Türkiye'den AİHM'e Osman Kavala tepkisi

Avrupa İnsan Hakları Mahkemesi (AİHM), Osman Kavala davasında Türkiye’nin AİHM kararlarına yönelik yükümlülükleri yerine getirmediğine karar verdi. Bu karara tepki gösteren Dışişleri Sözcüsü Tanju Bilgiç, "AİHM konuyla ilgili olarak bugün açıkladığı kararla beklentilerimizi boşa çıkarmış ve Avrupa insan hakları sisteminin itibarının bir kez daha sorgulanmasına sebep olmuştur" dedi.

Avrupa İnsan Hakları Mahkemesi (AİHM), Osman Kavala davasında Türkiye’nin 'AİHM kararlarına ilişkin yükümlülüklerini yerine getirmediği' gerekçesiyle Avrupa İnsan Hakları Sözleşmesi'nin 46 maddesinin birinci bendinin ihlal edildiği hükmüne karar verdi. Kavala'ya 7 bin 500 euro mahkeme masrafı ödenmesi kararlaştırıldı.

TÜRKİYE'DEN AİHM'E OSMAN KAVALA TEPKİSİ
AİHM'in bu kararına Türkiye'den sert tepki geldi. Dışişleri Sözcüsü Tanju Bilgiç, "AİHM konuyla ilgili olarak bugün açıkladığı kararla beklentilerimizi boşa çıkarmış ve Avrupa insan hakları sisteminin itibarının bir kez daha sorgulanmasına sebep olmuştur" dedi.

Bilgiç'in açıklamasından satır başları:

"Avrupa İnsan Hakları Mahkemesi’nin (AİHM) Kavala kararının icrası hususunun Avrupa Konseyi (AK) Bakanlar Komitesi tarafından AİHM’e havale edilmesiyle ilgili Bakanlığımız görüşleri 2 Şubat 2022 tarihli açıklamamızla kamuoyuyla paylaşılmıştı. Açıklamamızda, AİHM’in durumu hakkaniyetle değerlendirmesi ve ilk derece mahkemesi gibi hareket etmemesi yönündeki beklentimiz dile getirilmişti.

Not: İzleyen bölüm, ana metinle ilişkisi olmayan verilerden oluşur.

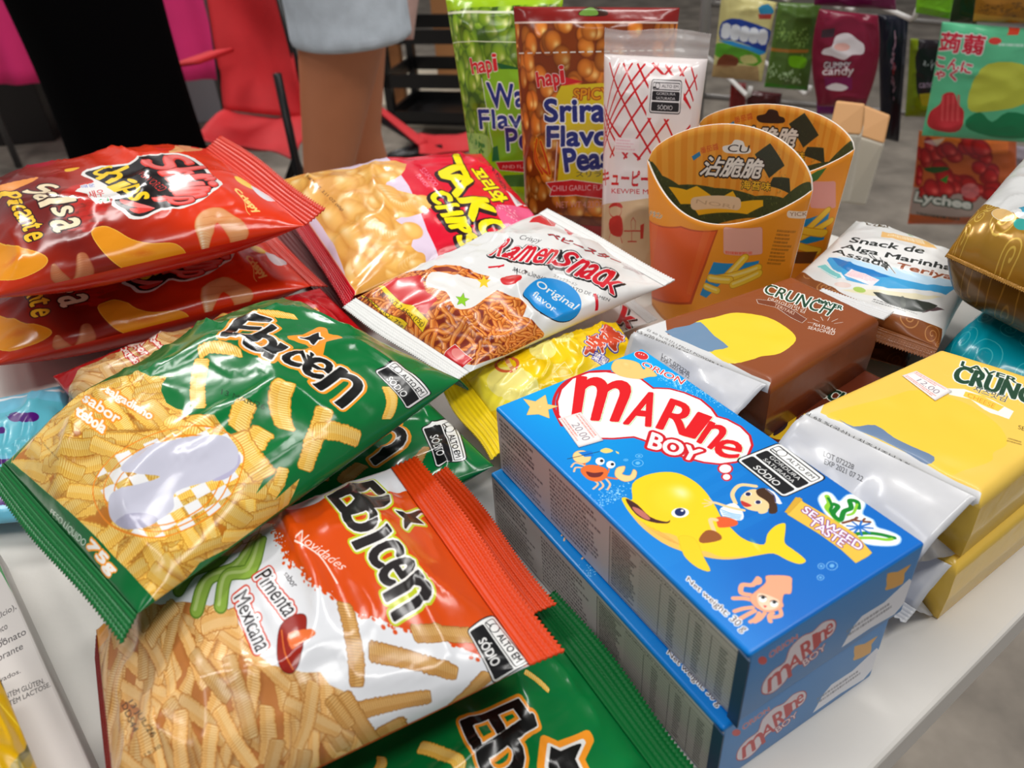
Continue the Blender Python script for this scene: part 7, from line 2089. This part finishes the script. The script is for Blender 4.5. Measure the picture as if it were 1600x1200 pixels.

Süreç boyunca AK ile iletişimimiz devam etmiş; Adalet Bakanlığımız tarafından, adıgeçenin yargı sürecindeki gelişmeler hakkında düzenli bilgi sunulmuş, ayrıca adıgeçenin tutukluluğuyla ilgili olarak iç hukukta devam eden yargılama sonunda hüküm giydiği AİHM’e ve AK Bakanlar Komitesi’ne bildirilmişti.

Ancak ne yazık ki, AİHM konuyla ilgili olarak bugün (11 Temmuz) açıkladığı kararla beklentilerimizi boşa çıkarmış ve Avrupa insan hakları sisteminin itibarının bir kez daha sorgulanmasına sebep olmuştur.

Bundan sonraki aşamada süreci takip edecek olan AK Bakanlar Komitesi’nin, daha önce sergilediği tarafgir ve seçici yaklaşımı bir yana bırakarak, sağduyuyla ve bazı çevrelerin siyasi gündem yaratma arayışlarına mahal vermeksizin hareket etmesini bekliyoruz."